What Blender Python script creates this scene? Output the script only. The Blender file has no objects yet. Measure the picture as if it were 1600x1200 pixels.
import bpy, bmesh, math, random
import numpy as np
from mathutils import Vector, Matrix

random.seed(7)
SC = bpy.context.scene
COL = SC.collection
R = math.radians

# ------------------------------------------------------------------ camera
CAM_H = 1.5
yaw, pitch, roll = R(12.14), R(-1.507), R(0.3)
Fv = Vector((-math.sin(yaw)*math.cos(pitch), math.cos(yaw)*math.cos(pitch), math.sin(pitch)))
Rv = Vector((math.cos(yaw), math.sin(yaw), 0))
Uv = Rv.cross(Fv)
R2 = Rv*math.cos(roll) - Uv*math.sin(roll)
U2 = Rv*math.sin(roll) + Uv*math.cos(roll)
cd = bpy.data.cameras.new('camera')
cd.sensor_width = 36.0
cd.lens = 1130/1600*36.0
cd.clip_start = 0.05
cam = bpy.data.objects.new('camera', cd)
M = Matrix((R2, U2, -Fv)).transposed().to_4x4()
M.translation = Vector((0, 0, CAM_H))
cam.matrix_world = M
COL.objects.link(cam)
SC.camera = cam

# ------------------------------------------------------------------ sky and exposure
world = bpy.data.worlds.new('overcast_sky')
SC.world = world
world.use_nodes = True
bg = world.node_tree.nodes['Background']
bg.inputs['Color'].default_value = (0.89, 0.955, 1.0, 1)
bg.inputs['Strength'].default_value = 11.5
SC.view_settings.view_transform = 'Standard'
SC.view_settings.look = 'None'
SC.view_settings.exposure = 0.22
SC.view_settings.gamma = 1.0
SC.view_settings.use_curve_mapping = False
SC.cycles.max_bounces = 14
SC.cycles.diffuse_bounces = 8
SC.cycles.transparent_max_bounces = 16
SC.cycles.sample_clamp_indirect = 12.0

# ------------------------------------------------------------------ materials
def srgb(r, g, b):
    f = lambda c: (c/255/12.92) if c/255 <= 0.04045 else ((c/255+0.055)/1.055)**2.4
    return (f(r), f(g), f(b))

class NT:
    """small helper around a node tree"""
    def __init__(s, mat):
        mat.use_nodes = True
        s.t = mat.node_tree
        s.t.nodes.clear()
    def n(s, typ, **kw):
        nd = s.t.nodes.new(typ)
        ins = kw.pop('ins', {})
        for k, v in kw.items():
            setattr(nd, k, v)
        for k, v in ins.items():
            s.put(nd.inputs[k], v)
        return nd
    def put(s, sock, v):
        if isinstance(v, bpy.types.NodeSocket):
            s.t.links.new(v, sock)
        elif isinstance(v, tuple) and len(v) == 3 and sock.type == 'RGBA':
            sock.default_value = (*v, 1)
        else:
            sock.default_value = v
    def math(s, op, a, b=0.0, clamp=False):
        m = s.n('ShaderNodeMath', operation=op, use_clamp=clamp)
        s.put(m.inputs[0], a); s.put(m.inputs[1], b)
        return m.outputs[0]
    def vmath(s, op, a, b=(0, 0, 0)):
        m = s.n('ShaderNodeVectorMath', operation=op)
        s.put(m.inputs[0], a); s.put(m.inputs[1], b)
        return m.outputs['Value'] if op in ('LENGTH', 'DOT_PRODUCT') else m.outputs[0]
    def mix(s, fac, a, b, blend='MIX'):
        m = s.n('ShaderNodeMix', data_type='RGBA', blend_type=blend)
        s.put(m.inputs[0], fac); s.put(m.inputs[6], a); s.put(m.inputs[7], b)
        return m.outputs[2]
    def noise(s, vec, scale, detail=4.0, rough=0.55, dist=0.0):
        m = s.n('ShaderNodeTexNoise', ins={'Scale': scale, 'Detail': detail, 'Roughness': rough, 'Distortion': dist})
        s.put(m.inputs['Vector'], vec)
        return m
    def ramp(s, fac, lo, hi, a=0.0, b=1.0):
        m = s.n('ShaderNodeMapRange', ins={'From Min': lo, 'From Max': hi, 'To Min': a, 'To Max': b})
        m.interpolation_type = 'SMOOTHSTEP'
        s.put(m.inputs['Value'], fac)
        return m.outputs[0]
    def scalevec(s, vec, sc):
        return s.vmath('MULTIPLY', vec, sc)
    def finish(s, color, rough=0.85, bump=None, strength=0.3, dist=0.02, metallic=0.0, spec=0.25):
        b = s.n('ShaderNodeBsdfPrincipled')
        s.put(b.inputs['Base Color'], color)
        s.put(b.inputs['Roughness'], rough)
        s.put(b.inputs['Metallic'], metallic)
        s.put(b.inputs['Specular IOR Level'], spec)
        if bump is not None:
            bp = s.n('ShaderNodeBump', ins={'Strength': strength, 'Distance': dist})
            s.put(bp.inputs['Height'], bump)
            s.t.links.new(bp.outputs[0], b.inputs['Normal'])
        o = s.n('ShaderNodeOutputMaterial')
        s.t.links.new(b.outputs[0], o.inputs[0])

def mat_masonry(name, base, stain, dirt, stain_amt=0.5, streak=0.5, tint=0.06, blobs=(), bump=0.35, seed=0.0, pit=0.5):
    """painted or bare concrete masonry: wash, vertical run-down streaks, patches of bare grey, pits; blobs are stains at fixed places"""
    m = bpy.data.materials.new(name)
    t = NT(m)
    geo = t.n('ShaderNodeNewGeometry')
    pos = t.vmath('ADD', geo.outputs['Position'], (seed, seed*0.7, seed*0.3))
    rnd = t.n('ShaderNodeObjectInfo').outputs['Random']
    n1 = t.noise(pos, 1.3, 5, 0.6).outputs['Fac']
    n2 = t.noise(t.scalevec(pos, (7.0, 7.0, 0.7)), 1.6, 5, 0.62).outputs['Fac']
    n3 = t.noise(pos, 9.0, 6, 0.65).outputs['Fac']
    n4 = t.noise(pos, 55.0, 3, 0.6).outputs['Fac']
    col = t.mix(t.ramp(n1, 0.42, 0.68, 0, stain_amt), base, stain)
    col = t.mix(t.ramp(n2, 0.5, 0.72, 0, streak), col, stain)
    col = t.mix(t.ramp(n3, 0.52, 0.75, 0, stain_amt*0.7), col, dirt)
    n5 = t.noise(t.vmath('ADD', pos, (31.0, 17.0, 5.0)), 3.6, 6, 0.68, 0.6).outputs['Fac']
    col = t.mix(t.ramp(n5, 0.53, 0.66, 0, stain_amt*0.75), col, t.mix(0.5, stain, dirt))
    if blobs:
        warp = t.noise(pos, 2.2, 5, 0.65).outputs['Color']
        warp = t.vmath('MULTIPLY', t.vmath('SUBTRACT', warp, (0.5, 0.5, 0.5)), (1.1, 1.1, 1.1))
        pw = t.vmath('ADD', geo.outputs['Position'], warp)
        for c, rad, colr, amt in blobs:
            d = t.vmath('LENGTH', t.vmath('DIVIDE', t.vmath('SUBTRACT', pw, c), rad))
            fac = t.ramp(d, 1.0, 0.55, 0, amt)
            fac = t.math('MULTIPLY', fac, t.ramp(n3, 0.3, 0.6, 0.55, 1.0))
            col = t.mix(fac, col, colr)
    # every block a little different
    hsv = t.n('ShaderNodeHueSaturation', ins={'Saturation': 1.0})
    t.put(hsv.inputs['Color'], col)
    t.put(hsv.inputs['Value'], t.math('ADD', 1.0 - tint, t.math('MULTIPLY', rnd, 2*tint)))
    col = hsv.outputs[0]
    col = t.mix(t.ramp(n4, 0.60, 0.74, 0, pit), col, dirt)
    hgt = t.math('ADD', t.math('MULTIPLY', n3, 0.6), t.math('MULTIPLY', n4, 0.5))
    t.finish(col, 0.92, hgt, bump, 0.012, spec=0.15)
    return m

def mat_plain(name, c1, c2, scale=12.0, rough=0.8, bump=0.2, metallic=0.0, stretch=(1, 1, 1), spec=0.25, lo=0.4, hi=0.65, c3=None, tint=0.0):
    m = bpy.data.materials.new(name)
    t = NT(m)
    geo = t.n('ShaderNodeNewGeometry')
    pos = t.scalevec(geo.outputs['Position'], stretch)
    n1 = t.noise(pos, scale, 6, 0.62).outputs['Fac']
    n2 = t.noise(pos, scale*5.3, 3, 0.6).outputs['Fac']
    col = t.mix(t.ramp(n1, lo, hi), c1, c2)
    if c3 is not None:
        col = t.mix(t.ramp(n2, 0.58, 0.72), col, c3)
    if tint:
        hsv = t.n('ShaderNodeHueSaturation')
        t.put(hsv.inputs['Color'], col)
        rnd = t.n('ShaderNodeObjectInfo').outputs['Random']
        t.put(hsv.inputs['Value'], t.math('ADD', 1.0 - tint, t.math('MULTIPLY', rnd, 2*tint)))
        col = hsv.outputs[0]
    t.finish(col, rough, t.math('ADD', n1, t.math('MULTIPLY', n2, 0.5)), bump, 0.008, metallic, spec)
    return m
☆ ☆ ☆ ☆
_Stated goal:_ Repeat the material word for word from its opening line up to and including the line containing "R = math.radians".

_Output for this exercise:_
What Blender Python script creates this scene? Output the script only. The Blender file has no objects yet. Measure the picture as if it were 1600x1200 pixels.
import bpy, bmesh, math, random
import numpy as np
from mathutils import Vector, Matrix

random.seed(7)
SC = bpy.context.scene
COL = SC.collection
R = math.radians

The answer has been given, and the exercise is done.